= WHAT TO PRODUCE =
Copy each line in the data that includes the word "from".

= INFORMATION SHOWN =
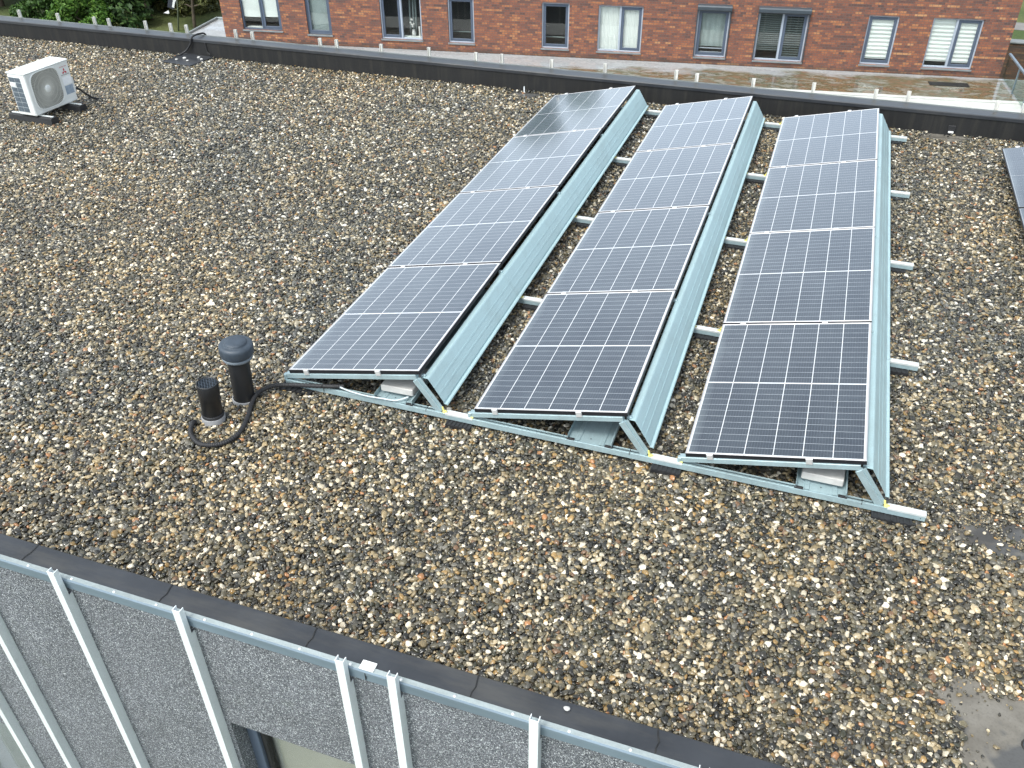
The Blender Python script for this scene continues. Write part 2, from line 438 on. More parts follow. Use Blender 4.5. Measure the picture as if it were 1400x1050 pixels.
def mat_brick():
    m, nt, p = new_mat('red brown brickwork')
    t = N(nt, 'ShaderNodeTexCoord'); sp = N(nt, 'ShaderNodeSeparateXYZ'); L(nt, t.outputs['Object'], sp.inputs[0])
    cb = N(nt, 'ShaderNodeCombineXYZ')
    L(nt, math_n(nt, 'ADD', sp.outputs[0], sp.outputs[1]), cb.inputs[0]); L(nt, sp.outputs[2], cb.inputs[1])
    bh, bw = .0625, .150
    # brick ids of a half bond
    row = math_n(nt, 'FLOOR', math_n(nt, 'DIVIDE', sp.outputs[2], bh))
    su = math_n(nt, 'ADD', sp.outputs[0], sp.outputs[1])
    colx = math_n(nt, 'FLOOR', math_n(nt, 'ADD', math_n(nt, 'DIVIDE', su, bw), math_n(nt, 'MULTIPLY', math_n(nt, 'MODULO', row, 2.), .5)))
    idv = N(nt, 'ShaderNodeCombineXYZ'); L(nt, colx, idv.inputs[0]); L(nt, row, idv.inputs[1])
    w = N(nt, 'ShaderNodeTexWhiteNoise'); w.noise_dimensions = '2D'; L(nt, idv.outputs[0], w.inputs['Vector'])
    rv = N(nt, 'ShaderNodeTexWhiteNoise'); rv.noise_dimensions = '1D'; L(nt, row, rv.inputs['W'])
    zone = noise(nt, cb.outputs[0], .35, 3)
    # whole courses run lighter or darker, as laid in the wall
    band = math_n(nt, 'MULTIPLY', math_n(nt, 'SUBTRACT', rv.outputs[0], .5), .22)
    r4 = math_n(nt, 'LESS_THAN', math_n(nt, 'MODULO', math_n(nt, 'ADD', row, 400.), 4.), .5)
    rz = math_n(nt, 'MULTIPLY_ADD', sp.outputs[0], .06, .85, True)
    band = math_n(nt, 'ADD', band, math_n(nt, 'MULTIPLY', math_n(nt, 'SUBTRACT', r4, .3), math_n(nt, 'MULTIPLY', rz, .42)))
    f = math_n(nt, 'ADD', math_n(nt, 'ADD', math_n(nt, 'MULTIPLY_ADD', w.outputs[0], .62, .17), band), math_n(nt, 'MULTIPLY', math_n(nt, 'SUBTRACT', zone, .5), .35), None, True)
    bc = ramp(nt, f, [(0, (.085,.050,.047)), (.2, (.140,.066,.052)), (.42, (.210,.082,.054)), (.62, (.275,.100,.056)), (.78, (.38,.148,.064)), (.93, (.47,.235,.110))])
    g = noise(nt, cb.outputs[0], 30, 3)
    bc = mixc(nt, 1.0, bc, ramp(nt, g, [(.3, (.8,.8,.8)), (.7, (1.2,1.2,1.2))]), 'MULTIPLY')
    br = N(nt, 'ShaderNodeTexBrick'); br.offset = .5; br.squash = 1
    br.inputs['Scale'].default_value = 1; br.inputs['Mortar Size'].default_value = .0055
    br.inputs['Brick Width'].default_value = bw; br.inputs['Row Height'].default_value = bh
    br.inputs['Mortar Smooth'].default_value = .1
    L(nt, cb.outputs[0], br.inputs['Vector'])
    c = mixc(nt, br.outputs['Fac'], bc, (.115,.095,.082))
    # darker band along the foot of the wall, uneven upper edge
    gz = math_n(nt, 'ADD', sp.outputs[2], math_n(nt, 'MULTIPLY', noise(nt, cb.outputs[0], 2.2, 4), .22))
    c = mixc(nt, ramp(nt, gz, [(.10, .75), (.24, 0.)]), c, (.045,.04,.03))
    L(nt, c, p.inputs['Base Color']); p.inputs['Roughness'].default_value = .8
    bump(nt, p, math_n(nt, 'SUBTRACT', 1., br.outputs['Fac']), .5, .006)
    return m
M['brick'] = mat_brick()

def mat_pane():
    m, nt, p = new_mat('window glass')
    nt.nodes.remove(p)
    tr = N(nt, 'ShaderNodeBsdfTransparent'); tr.inputs[0].default_value = (.95,.96,.95,1)
    gl = N(nt, 'ShaderNodeBsdfGlossy'); gl.inputs['Roughness'].default_value = .02
    ge = N(nt, 'ShaderNodeNewGeometry'); dt = N(nt, 'ShaderNodeVectorMath', operation='DOT_PRODUCT')
    L(nt, ge.outputs['Incoming'], dt.inputs[0]); L(nt, ge.outputs['Normal'], dt.inputs[1])
    k1 = math_n(nt, 'SUBTRACT', 1., math_n(nt, 'ABSOLUTE', dt.outputs['Value']))
    fk = math_n(nt, 'MULTIPLY_ADD', math_n(nt, 'POWER', k1, 5.), .9, .045, True)
    mx = N(nt, 'ShaderNodeMixShader'); L(nt, fk, mx.inputs[0]); L(nt, tr.outputs[0], mx.inputs[1]); L(nt, gl.outputs[0], mx.inputs[2])
    L(nt, mx.outputs[0], nt.nodes['Material Output'].inputs[0])
    return m
M['pane'] = mat_pane()

def mat_deck():
    m, nt, p = new_mat('wet mossy concrete deck')
    co = objco(nt)
    sp = N(nt, 'ShaderNodeSeparateXYZ'); L(nt, co, sp.inputs[0])
    big = noise(nt, objco(nt, (.7, 1.3, 1)), .9, 5, .6); mid = noise(nt, objco(nt, (1, 2.2, 1)), 2.4, 6, .65); fine = noise(nt, co, 14, 5, .6)
    base = ramp(nt, fine, [(.3, (.29,.30,.31)), (.7, (.40,.415,.42))])
    # moss and dirt lie away from the wall foot and toward the right end
    away = math_n(nt, 'ADD', math_n(nt, 'MULTIPLY', sp.outputs[1], -.60), math_n(nt, 'MULTIPLY', sp.outputs[0], .045))
    mk = math_n(nt, 'ADD', math_n(nt, 'ADD', away, .30), math_n(nt, 'MULTIPLY', math_n(nt, 'SUBTRACT', big, .5), 1.3), None, True)
    dirty = ramp(nt, mid, [(.30, (.09,.06,.035)), (.42, (.19,.115,.065)), (.50, (.075,.07,.022)), (.60, (.26,.24,.20)), (.68, (.05,.045,.02)), (.8, (.10,.07,.04))])
    c = mixc(nt, ramp(nt, mk, [(.25, 0.), (.45, .95)]), base, dirty)
    L(nt, c, p.inputs['Base Color'])
    L(nt, ramp(nt, big, [(.42, .05), (.58, .45)]), p.inputs['Roughness'])
    return m
M['deck'] = mat_deck()
M['white_roof'] = simple('white roof sheet', (.56,.57,.54), .5, 0, .08, 1.5)
M['low_wall'] = simple('low grey wall', (.30,.31,.32), .7, 0, .1, 2)

def mat_lawn():
    m, nt, p = new_mat('mown lawn')
    co = objco(nt)
    b = noise(nt, co, .25, 5, .6); f = noise(nt, co, 9, 6, .75)
    c = ramp(nt, f, [(.25, (.024,.048,.009)), (.5, (.050,.085,.015)), (.75, (.088,.125,.028))])
    c = mixc(nt, ramp(nt, b, [(.42, 0.), (.66, .65)]), c, (.17,.165,.06))
    L(nt, c, p.inputs['Base Color']); p.inputs['Roughness'].default_value = .9
    bump(nt, p, f, .8, .08)
    return m
M['lawn'] = mat_lawn()
add_dirt(M['fin'], .15); add_dirt(M['alu_trim'], .35); add_dirt(M['white_roof'], .4, (.30,.28,.22))
M['asphalt'] = simple('asphalt path', (.20,.19,.18), .85, 0, .15, 3, .2)

def mat_leaf(name, cols):
    m, nt, p = new_mat(name)
    g = N(nt, 'ShaderNodeNewGeometry')
    c = ramp(nt, g.outputs['Random Per Island'], [(0, cols[0]), (.5, cols[1]), (1, cols[2])])
    L(nt, c, p.inputs['Base Color']); p.inputs['Roughness'].default_value = .6
    p.inputs['Specular IOR Level'].default_value = .3
    return m
M['leaf_dark'] = mat_leaf('dark foliage', [(.016,.038,.012), (.032,.072,.018), (.07,.125,.030)])
M['leaf_mid'] = mat_leaf('mid foliage', [(.022,.055,.012), (.045,.10,.020), (.08,.15,.032)])
M['leaf_light'] = mat_leaf('fresh foliage', [(.030,.078,.012), (.065,.150,.020), (.14,.25,.038)])
M['leaf_olive'] = mat_leaf('olive foliage', [(.05,.055,.018), (.09,.10,.028), (.14,.14,.045)])

# ------------------------------------------------------------------ camera
cam = bpy.data.objects.new('camera', bpy.data.cameras.new('camera')); COL.objects.link(cam)
Rw = ((0.94414661,0.32946486,-0.00633078),(0.18810996,-0.5546412,-0.81054782),(-0.27055833,0.7640851,-0.58563824))
mw = Matrix(((Rw[0][0],-Rw[1][0],-Rw[2][0],3.4956),(Rw[0][1],-Rw[1][1],-Rw[2][1],-4.6987),(Rw[0][2],-Rw[1][2],-Rw[2][2],4.0191),(0,0,0,1)))
cam.matrix_world = mw
cam.data.sensor_width = 36; cam.data.lens = 1204.88/1400*36
cam.data.clip_end = 2000; cam.data.clip_start = .05
S.camera = cam

# ------------------------------------------------------------------ world and light
SUN_EL, SUN_AZ = 58, 205      # azimuth measured clockwise from +y
wd = bpy.data.worlds.new('World'); S.world = wd; wd.use_nodes = True
nt = wd.node_tree
sky = N(nt, 'ShaderNodeTexSky', sky_type='NISHITA'); sky.sun_disc = False
sky.sun_elevation = R(SUN_EL); sky.sun_rotation = R(SUN_AZ)
sky.air_density = 1.0; sky.dust_density = 4.0; sky.ozone_density = 1.0
hs = N(nt, 'ShaderNodeHueSaturation'); hs.inputs['Saturation'].default_value = .36
L(nt, sky.outputs[0], hs.inputs['Color'])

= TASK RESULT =
The Blender Python script for this scene continues. Write part 2, from line 438 on. More parts follow. Use Blender 4.5. Measure the picture as if it were 1400x1050 pixels.
    # moss and dirt lie away from the wall foot and toward the right end
SUN_EL, SUN_AZ = 58, 205      # azimuth measured clockwise from +y